Will the U.N. Post Make Nikki Haley Wish She Was Back in South Carolina?

Will the U.N. Post Make Nikki Haley Wish She Was Back in South Carolina?
South Carolina Gov. Nikki Haley speaking at the Republican Governors Association annual conference, Orlando, Fla., Nov. 15, 2016 (AP photo by John Raoux).

Nikki Haley may find that representing the United States at the United Nations is a bit of a letdown.

President-elect Donald Trump’s decision to nominate Haley as his ambassador to the U.N. has been one of his better-received choices. In her current position as governor of South Carolina, she has made some decisions that pleased liberals, most notably removing the Confederate flag from the state house. U.N. officials who feared that Trump would send a unilateralist firebrand to speak for him in New York hope Haley is someone that they can do business with.

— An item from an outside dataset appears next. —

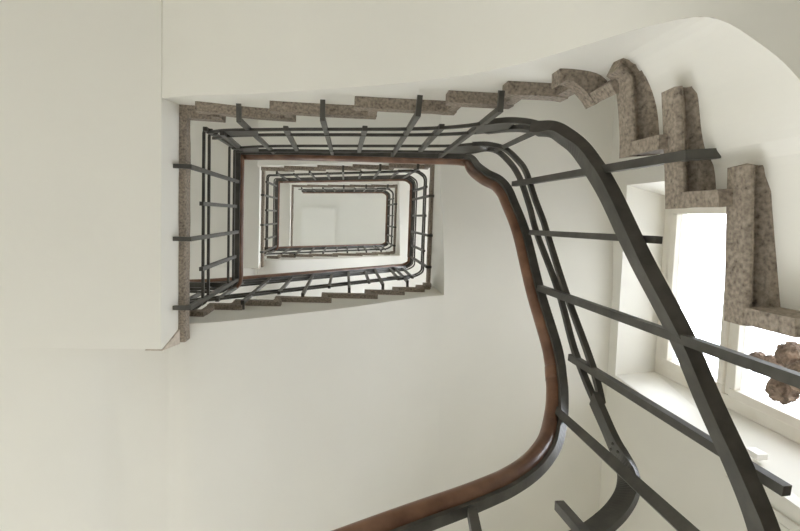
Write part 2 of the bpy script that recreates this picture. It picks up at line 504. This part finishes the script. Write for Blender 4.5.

There has, however, been a good deal of snooty commentary around U.N. headquarters about the 44-year-old’s lack of foreign policy experience.

This is partially justified: The governor’s international sorties add up to a few trade missions. At the U.N., Haley will have to go toe-to-toe with canny opponents such as Russia’s highly effective representative, Vitaly Churkin, who has been in the post for a decade. But before U.N. insiders become too haughty, it is worth asking whether being an ambassador in New York is really much harder than running a major U.S. state.